2012/02/03

Same Shit, Different Day

More On Property Prices

As if on cue, there are two articles today in the SMH as if to soothe the mounting anxiety about property prices. Here's Ian Verrender trying to say that it's not going to crash dramatically, it's just going to go down slowly.
Among the biggest surprises was that Brisbane, one of the beneficiaries of the resources boom, led the housing market price declines with a 6.7 per cent drop in the year to the end of December.
Adelaide and Melbourne were next in line. But the biggest surprise was the pullback in Perth residential real estate, shedding a whisker under 5 per cent.
Unlikely as it may seem, Sydney was the best performer of all with a decline of just 2.7 per cent over the year. (OK, Canberra outdid Sydney with a 2.6 per cent drop but no one ever pretended it was a normal city.)

He then goes on to argue that these incremental slides down does not amount to a crash.The property market is deflating in an orderly fashion (a bit like the Greek default). But if I were in Brisbane, say and property went down 6.7 % 3 years in a row, that would be close to a 20% drop and I think that would be a massive correction downward that I would feel was a crash. Not to mention these figures are not adjusted for inflation. So... I guess it depends on what people mean by *crash*.

Leith Van Onselen (The name sure sounds like On-Selling to me) has this article here explaining why there's going to be a slow melt in the coming years.
Given that the NSW stamp duty concession expired on 31 December 2011, there is a high likelihood that demand from NSW first-home buyers will recede over the first quarter of 2012, creating headwinds for Sydney home prices and, by extension, national prices as well.

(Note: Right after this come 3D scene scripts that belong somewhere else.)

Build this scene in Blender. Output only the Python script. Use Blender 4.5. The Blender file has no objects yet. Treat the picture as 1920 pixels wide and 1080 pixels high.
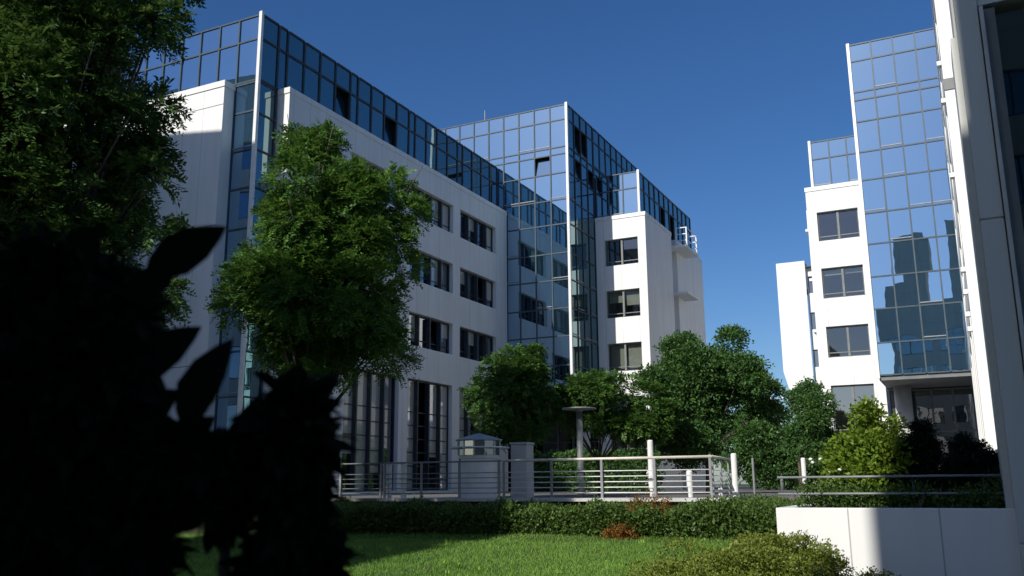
import bpy, math, random
import numpy as np
from mathutils import Vector, Matrix

# ------------------------------------------------------------------ camera, world, sun
SC = bpy.context.scene
COL = SC.collection
AZ, PITCH, ROLL = 0.4609252, 0.213878, 0.00753844


def level(a, b, c):                     # level camera frame -> building axes (X along the fronts, Y into the court)
    return Vector((a * math.cos(AZ) - b * math.sin(AZ), a * math.sin(AZ) + b * math.cos(AZ), c))


cp, sp, cr, sr = math.cos(PITCH), math.sin(PITCH), math.cos(ROLL), math.sin(ROLL)
right, up, fwd = level(cr, sr * sp, -sr * cp), level(sr, -cr * sp, cr * cp), level(0, cp, sp)
cam = bpy.data.objects.new('camera', bpy.data.cameras.new('camera'))
COL.objects.link(cam)
cam.matrix_world = Matrix((right, up, -fwd)).transposed().to_4x4()
cam.data.sensor_width = 36
cam.data.lens = 31.94
cam.data.clip_start, cam.data.clip_end = 0.05, 3000
cam.data.dof.use_dof = True
cam.data.dof.focus_distance = 40
cam.data.dof.aperture_fstop = 4
SC.camera = cam

SUN_EL = math.radians(35)
SUN_AZ = math.atan2(1.08, 4.26)         # light travels towards +Y, a little +X
trav = Vector((math.sin(SUN_AZ) * math.cos(SUN_EL), math.cos(SUN_AZ) * math.cos(SUN_EL), -math.sin(SUN_EL)))
sun = bpy.data.objects.new('sun', bpy.data.lights.new('sun', 'SUN'))
COL.objects.link(sun)
sun.data.energy = 4.4
sun.data.angle = math.radians(0.5)
sun.data.color = (1.0, 0.95, 0.87)
sun.rotation_euler = trav.to_track_quat('-Z', 'Y').to_euler()
sun.location = (0, -30, 40)

world = bpy.data.worlds.new('World')
SC.world = world
world.use_nodes = True
wn = world.node_tree.nodes
sky = wn.new('ShaderNodeTexSky')
sky.sky_type = 'NISHITA'
sky.sun_disc = False
sky.sun_elevation = SUN_EL
sky.sun_rotation = math.pi + SUN_AZ     # azimuth of the sun, clockwise from +Y
sky.altitude = 300
sky.air_density = 1.0
sky.dust_density = 1.0
sky.ozone_density = 5.0
bg = wn['Background']
bg.inputs['Strength'].default_value = 0.09
hsv = wn.new('ShaderNodeHueSaturation')   # slide film: deeper blue
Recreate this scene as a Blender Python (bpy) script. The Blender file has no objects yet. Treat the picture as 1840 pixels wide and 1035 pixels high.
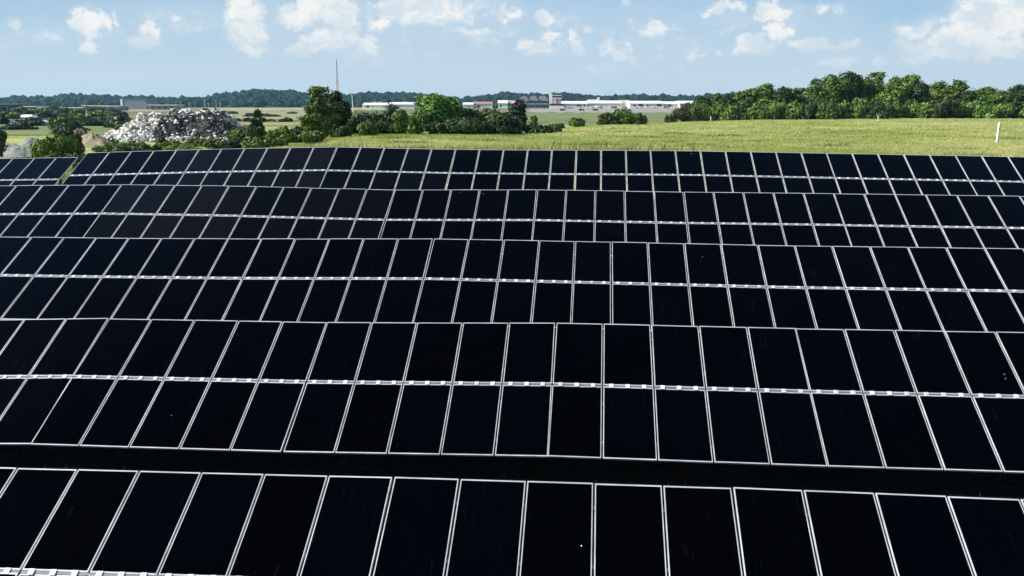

Tuesday's release of the Reserve Bank of Australia's (RBA) credit aggregates data also signaled more headwinds for the Australian housing market. Despite the recent 0.5 per cent cut in mortgage interest rates, Australian housing credit growth slumped to fresh 34-year lows, suggesting that households are becoming increasingly averse to mortgage debt

That sort of dovetails with the Professor Steven Keene analysis about credit deceleration. Even with lowered interest rates, it's hard to imagine there will be more people trying to get in than get out. Plus, when the Greeks finally face reality and admit they're defaulting and when China finally admits it is in financial trouble, one wonders how all this high pricing is going to stay afloat.

That being said, momentum in a market is an amazing thing. It can be very slow to respond to changing circumstances in reality. It's a little like the Coyote in the Roadrunner cartoons that keeps leaping off the ledge, then looks down to find he has a long way to fall. Somehow momentum keeps carrying the coyote into gravity-defying moments.

Today's Funny Quote

Following on from yesterday's kerfuffle with Gina Rinehart trying to do to our democracy what private equity firms do to perfectly fine companies, here's this remark by an unidentified Fairfax executive:
''Anyone that wanted WA to secede, thought [of] using a nuclear bomb to develop better harbour facilities, does not believe in the science of climate change, thinks the mining resources tax was unfair, wants to import cheap Asian labour to help her make even more money and, most importantly, has no time for any views other than her own is not the ideal person to influence media in this country.''

That just about sums it all up, doesn't it?